An Introspective Setting

For the past several years Jewish students on campus have put up a modest Sukkah to celebrate the festival of Sukkot, but this year the project took on new life with award–winning results.


Rabbi David Leipziger Teva, director of religious and spiritual life, teamed with Assistant Professor of Art Elijah Huge, an architect, who enlisted his design–studio students to construct something new. They worked from a design brief that was developed by the campus community under Teva’s direction. Among the many requirements stemming from Jewish legal texts was that from inside the Sukkah one needed to be able to see the stars.

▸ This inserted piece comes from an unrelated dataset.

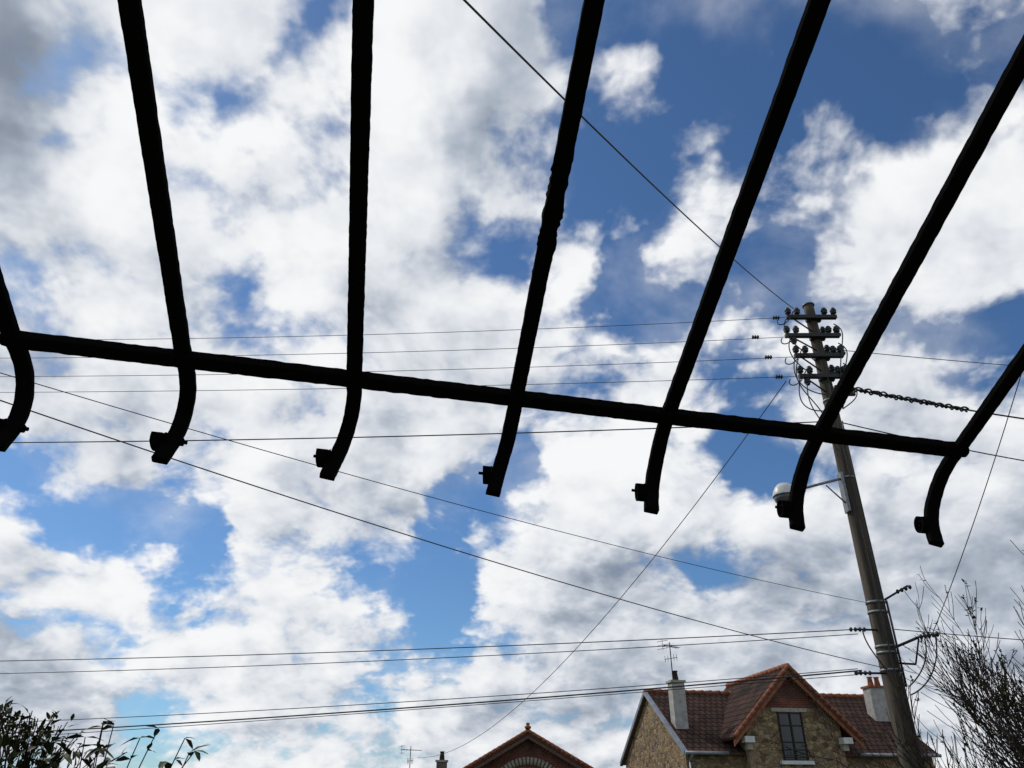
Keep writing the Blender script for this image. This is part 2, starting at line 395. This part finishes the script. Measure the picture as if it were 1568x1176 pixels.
for (y0,z0,y1,z1) in ((-.32,e0,D/2,RZ),(D+.32,e0,D/2,RZ)):
    vs=[(-.17,y0,z0+.05),(-.04,y0,z0+.05),(-.04,y1,z1+.05),(-.17,y1,z1+.05)]
    up_=[bm.verts.new(v) for v in vs]; dn=[bm.verts.new((v[0],v[1],v[2]-.16)) for v in vs]
    bm.faces.new(up_); bm.faces.new(dn[::-1])
    for i in range(4): bm.faces.new([up_[i],up_[(i+1)%4],dn[(i+1)%4],dn[i]])
mesh_obj('verge_flashing',bm,M_ZINC,sh)
bm=bmesh.new(); tube(bm,(-.15,-.36,e0-.03),(1.45,-.36,e0-.03),.06,n=10); tube(bm,(6.5,-.36,e0-.03),(W+.1,-.36,e0-.03),.06,n=10)
tube(bm,(.12,-.36,e0-.05),(.12,-.08,e0-.3),.045,n=8); tube(bm,(.12,-.08,e0-.3),(.12,-.08,0),.045,n=8)
mesh_obj('gutters',bm,M_ZINC,sh)
gx0,gx1,gc=2.15,5.80,3.97; GZ=6.40; gp=(6.40-4.0)/2.43
gable_solid('gable_walls',[(gx0,0),(gx1,0),(gx1,GZ-.14-gp*(gx1-gc)),(gc,GZ-.14),(gx0,GZ-.14-gp*(gc-gx0))],'y',-.5,4.5,M_STONE,sh)
hwid=2.45; ez=GZ-gp*hwid
slab('gable_roof_left',[(gc-hwid,4.6,ez),(gc-hwid,-.85,ez),(gc,-.85,GZ),(gc,4.6,GZ)],.09,M_TILE,sh)
slab('gable_roof_right',[(gc+hwid,-.85,ez),(gc+hwid,4.6,ez),(gc,4.6,GZ-.003),(gc,-.85,GZ-.003)],.09,M_TILE,sh)
bm=bmesh.new(); y=-.87
while y<4.4: tube(bm,(gc,y,GZ+.01),(gc,y+.36,GZ+.02),.085,.105,8); y+=.36
for s in (-1,1):
    n=14
    for i in range(n):
        t0=i/n; t1=(i+1)/n
        tube(bm,(gc+s*hwid*t0,-.86,GZ+.015-gp*hwid*t0),(gc+s*hwid*t1,-.86,GZ+.015-gp*hwid*t1),.07,.056,8)
mesh_obj('verge_tiles',bm,M_TERRA,sh)
bm=bmesh.new()
for s in (-1,1):
    P=[(gc,-.80,GZ-.13),(gc+s*hwid,-.80,ez-.13),(gc+s*hwid,-.80,ez-.30),(gc,-.80,GZ-.32)]
    A=[bm.verts.new(p) for p in P]; B=[bm.verts.new((p[0],p[1]+.05,p[2])) for p in P]
    bm.faces.new(A); bm.faces.new(B[::-1])
    for i in range(4): bm.faces.new([A[i],A[(i+1)%4],B[(i+1)%4],B[i]])
mesh_obj('barge_boards',bm,M_TERRA,sh)
bm=bmesh.new()
quad(bm,[(gc-1.15,-.512,5.0),(gc+1.15,-.512,5.0),(gc,-.512,GZ-.26)])
mesh_obj('brick_gable_panel',bm,M_BRICK,sh)
for i,s in enumerate((-1,1)):
    xw=gx0 if s<0 else gx1
    boxo('eave_block_%d'%i,xw-.22 if s<0 else xw-.14,xw+.14 if s<0 else xw+.22,-.82,-.49,3.82,4.02,M_WHITE,sh)
    boxo('eave_corbel_%d'%i,xw-.10,xw+.10,-.68,-.49,3.6,3.82,M_CREAM,sh)
def window(par,nm,x0,x1,z0,z1,y):
    boxo(nm+'_recess',x0,x1,y-.012,y-.002,z0,z1,M_GLASS,par)
    bm=bmesh.new(); 
    for a,b in ((x0,x0+.05),(x1-.05,x1),((x0+x1)/2-.03,(x0+x1)/2+.03)): box(bm,a,b,y-.045,y-.014,z0,z1)
    for z in (z0,z0+(z1-z0)*.36,z0+(z1-z0)*.7,z1-.06): box(bm,x0+.051,x1-.051,y-.04,y-.016,z,z+.04)
    mesh_obj(nm+'_frame',bm,M_BARK,par)
    boxo(nm+'_lintel',x0-.22,x1+.22,y-.06,y-.003,z1+.002,z1+.13,M_CREAM,par)
    boxo(nm+'_sill',x0-.15,x1+.15,y-.14,y-.003,z0-.12,z0-.002,M_WHITE,par)
    bm=bmesh.new(); tube(bm,(x0,y-.12,z0+.35),(x1,y-.12,z0+.35),.014,n=6); tube(bm,(x0,y-.12,z0+.1),(x1,y-.12,z0+.1),.014,n=6)
    for i in range(9): tube(bm,(x0+(x1-x0)*i/8,y-.12,z0+.1),(x0+(x1-x0)*i/8,y-.12,z0+.35),.007,n=5)
    mesh_obj(nm+'_rail',bm,M_CABLE,par)
window(sh,'attic_window',3.42,4.36,3.27,4.86,-.5)
window(sh,'ground_window',3.42,4.36,.9,2.4,-.5); window(sh,'side_window',7.2,8.2,.9,2.4,0); 
boxo('front_door',.7,1.6,-.05,-.003,0,2.1,M_TIMBER,sh)
bm=bmesh.new()
for xw,s in ((gx0,1),(gx1,-1)):
    z=0;i=0
    while z<3.55:
        l=.32 if i%2 else .2
        xa,xb=(xw-.006,xw+l) if s>0 else (xw-l,xw+.006)
        box(bm,xa,xb,-.52,-.3,z,z+.21); z+=.215;i+=1
mesh_obj('quoins',bm,mat_noise('warm_stone',(.16,.105,.065),(.32,.22,.13),6,.9,.4),sh)
house_chimney(sh,'chimney_left',.38,1.25,.5,.45,4.2,6.0,M_STUCCO,1)
house_chimney(sh,'chimney_right',9.2,2.0,.8,.5,3.5,6.1,M_STUCCO,2)
def antenna(par,x,y,z0,z1,nel=7):
    bm=bmesh.new(); tube(bm,(x,y,z0),(x,y,z1),.02,n=6)
    d=Vector((.8,.5,0)).normalized(); c=Vector((x,y,z1-.15)); pd=Vector((-.5,.8,0)).normalized()
    tube(bm,c-d*.45,c+d*.55,.013,n=5)
    for i in range(nel):
        q=c+d*(-.42+.15*i); l=.26-.02*i; tube(bm,q-pd*l,q+pd*l,.009,n=5); 
    for zz in (-.14,.14): tube(bm,c-d*.45+Vector((0,0,zz))-pd*.26,c-d*.45+Vector((0,0,zz))+pd*.26,.009,n=5)
    tube(bm,c-d*.45-Vector((0,0,.2)),c-d*.45+Vector((0,0,.2)),.009,n=5)
    c2=c-Vector((0,0,.45)); tube(bm,c2-pd*.3,c2+pd*.3,.012,n=5)
    for i in range(5): q=c2+pd*(-.28+.14*i); tube(bm,q-Vector((0,0,.12)),q+Vector((0,0,.12)),.009,n=5)
    mesh_obj('tv_antenna',bm,M_CABLE,par)
antenna(sh,.28,1.25,6.0,7.5)

# ------------------------------------------------------------------ brick house (centre)
bh=empty('brick_house',(.71,38,0))
hz=4.72; ps=1.56/2.85; he=3.7
gable_solid('walls',[(-3.3,0),(3.3,0),(3.3,hz-.13-ps*3.3),(0,hz-.13),(-3.3,hz-.13-ps*3.3)],'y',0,8,M_BRICK,bh)
ez2=hz-ps*he
slab('roof_left',[(-he,8.3,ez2),(-he,-.5,ez2),(0,-.5,hz),(0,8.3,hz)],.1,M_TILE,bh)
slab('roof_right',[(he,-.5,ez2),(he,8.3,ez2),(0,8.3,hz-.003),(0,-.5,hz-.003)],.1,M_TILE,bh)
bm=bmesh.new(); y=-.5
while y<8.2: tube(bm,(0,y,hz+.02),(0,y+.38,hz+.03),.11,.13,8); y+=.38
for s in (-1,1):
    for i in range(18):
        t0=i/18;t1=(i+1)/18; tube(bm,(s*he*t0,-.52,hz+.02-ps*he*t0),(s*he*t1,-.52,hz+.02-ps*he*t1),.08,.065,8)
lathe(bm,(0,-.5,hz+.1),(0,0,1),[(0,.14),(.08,.16),(.12,.07),(.2,.1),(.25,.03)],10)
mesh_obj('ridge_and_verge_tiles',bm,M_TERRA,bh)
bm=bmesh.new()
for s in (-1,1):
    P=[(0,-.46,hz-.14),(s*he,-.46,ez2-.14),(s*he,-.46,ez2-.3),(0,-.46,hz-.3)]
    A=[bm.verts.new(p) for p in P]; B=[bm.verts.new((p[0],p[1]+.05,p[2])) for p in P]
    bm.faces.new(A); bm.faces.new(B[::-1])
    for i in range(4): bm.faces.new([A[i],A[(i+1)%4],B[(i+1)%4],B[i]])
mesh_obj('barge_boards',bm,M_TIMBER,bh)
bm=bmesh.new()
for i in range(25):
    an=math.radians(20+140*i/24); c=Vector((math.cos(an)*1.5,-.03,1.95+math.sin(an)*1.45))
    tube(bm,c,c+Vector((math.cos(an)*.3,0,math.sin(an)*.3)),.07,.08,4)
mesh_obj('arch_bricks',bm,M_CREAM,bh)
window(bh,'window',-.6,.6,1.2,2.6,0)
house_chimney(bh,'chimney',-3.9+.0,1.0,.45,.45,2.0,3.55,M_BRICK,1)
antenna(bh,-5.35,1.0,0,4.2,6)

# ------------------------------------------------------------------ vegetation
def branches(splines,tips,p,d,L,r,depth,maxd,spread,upb,segs=6,kids=(3,4),rk=.8,rmin=0):
    pts=[(*p,r)]; q=Vector(p); dd=Vector(d).normalized(); nodes=[]
    for i in range(segs):
        dd=(dd+Vector((random.uniform(-1,1),random.uniform(-1,1),random.uniform(-.6,1)))*.13+Vector((0,0,upb))).normalized()
        q=q+dd*(L/segs); rr=max(rmin,r*(1-.55*(i+1)/segs)); pts.append((*q,rr)); nodes.append((q.copy(),dd.copy(),rr))
    splines.append(pts); tips.append((q.copy(),dd.copy()))
    if depth<maxd:
        for j in range(random.randint(*kids)):
            nq,nd,nr=nodes[random.randint(1,segs-1)]
            ax=nd.cross(Vector((random.uniform(-1,1),random.uniform(-1,1),random.uniform(-1,1)))).normalized()
            nd2=(nd*math.cos(spread)+ax*math.sin(spread)).normalized()
            branches(splines,tips,nq,nd2,L*random.uniform(.42,.62),max(rmin,nr*rk),depth+1,maxd,spread,upb,max(4,segs-1),kids,rk,rmin)
def leaves(name,spots,size,parent,mat=M_LEAF,asp=.35,droop=.2):
    bm=bmesh.new()
    for (p,d) in spots:
        l=size*random.uniform(.6,1.2); d=(d+Vector((random.uniform(-1,1),random.uniform(-1,1),random.uniform(-1,.6)))*.9).normalized(); d.z-=droop; d.normalize()
        s=d.cross(Vector((random.uniform(-.4,.4),random.uniform(-.4,.4),1))).normalized(); n=s.cross(d)
        w=l*asp*.5
        c=[p,p+d*l*.35+s*w+n*w*.4,p+d*l*.75+s*w*.7-n*l*.03,p+d*l-n*l*.1,p+d*l*.75-s*w*.7-n*l*.03,p+d*l*.35-s*w+n*w*.4]
        m=bm.verts.new(p+d*l*.55); vs=[bm.verts.new(x) for x in c]
        for i in range(6): bm.faces.new([m,vs[i],vs[(i+1)%6]])
    me=bpy.data.meshes.new(name); bm.to_mesh(me); bm.free(); me.materials.append(mat)
    return link(bpy.data.objects.new(name,me),parent)
random.seed(21)
bt=empty('bare_tree'); S=[];T=[]
for i in range(34):
    az=random.uniform(0,2*math.pi); tl=random.uniform(.1,.85)
    branches(S,T,(6.35+random.uniform(-.3,.3),9.2+random.uniform(-.3,.3),0),(math.cos(az)*tl,math.sin(az)*tl,1),random.uniform(1.85,2.45),.03,0,3,.5,.05,9,(5,7),.8,.0036)
cable_curve('branches',S,1.0,M_BARK,bt,0)
sp=[t for t in T if t[0].z>2.2 and mnoise.noise(t[0]*1.5)>-.02]
random.shuffle(sp)
leaves('buds',[(p-d*random.uniform(0,.12),d) for p,d in sp[:900] for q in range(4)],.06,bt,asp=.5)
random.seed(5)
ls=empty('leafy_shrub'); S=[];T=[]
for i in range(15):
    bx=-3.40+random.uniform(-.6,.48)
    branches(S,T,(bx,5.1+random.uniform(-.3,.3),0),(random.uniform(-.12,.12),random.uniform(-.2,.2),1),random.uniform(1.5,1.85)-.35*max(0,bx+3.1),.010,0,2,.35,.0,8,(5,7),.8,.003)
def cut(s):   # pruned: no shoot above ~2.2 m
    return [p for p in s if p[2]<2.24-.4*max(0,p[0]+3.1)-.25*abs(mnoise.noise(Vector((p[0]*6,p[1]*6,0))))]
S=[c for c in (cut(s) for s in S) if len(c)>1]
cable_curve('stems',S,1.0,M_BARK,ls,0)
spots=[]
for s in S:
    if s[-1][2]<1.2: continue
    a=Vector(s[-2][:3]); b=Vector(s[-1][:3]); d=(b-a).normalized()
    for k in range(3): spots.append((b-d*random.uniform(0,.2)+Vector((random.uniform(-.02,.02),)*3),d))
leaves('foliage',spots,.075,ls,asp=.4)
lb=empty('laurel_bush'); S=[]; spots=[]
random.seed(13)
for i in range(22):
    tx=random.uniform(-2.85,-1.74); hgt=2.07-.10*abs(tx+2.3)+random.uniform(-.24,.03)
    S_=[]; b0=Vector((-2.4+random.uniform(-.2,.2),4.9,0)); b1=Vector((tx,4.9+random.uniform(-.25,.25),hgt)); ctrl=Vector((b0.x*.6+b1.x*.4,4.9,1.2))
    for k in range(15):
        t=k/14; p=b0*(1-t)**2+ctrl*2*t*(1-t)+b1*t*t; S_.append((*p,.008*(1-.6*t)))
        if t>.62:
            dd=(b1-ctrl).normalized()
            for q in range(2): spots.append((p,(dd+Vector((random.uniform(-1,1),random.uniform(-1,1),-.2)))))
    S.append(S_)
cable_curve('stems',S,1.0,M_BARK,lb,0)
leaves('foliage',spots,.12,lb,asp=.36,droop=.6)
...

The gently rounded structure received Faith & Form’s Sacred Landscape Award 2009, co–sponsored by Faith & Form magazine and the American Institute of Architects. It also attracted media coverage in the Chronicle of Higher Education, Hillel, the Jewish Museum Blog, and the Jewish Ledger. Ray Solomon ’68, dean of the law school at Rutgers University Camden College of Arts and Sciences, contributed funds to support the project.


Teva reported that the Sukkah, present on Foss Hill for a week, was widely used by students, including a popular “Pizza in the Hut” event.


“The project gave the entire campus a beautiful and introspective setting for contemplation, critical thinking, and perhaps simply just being,” Teva said.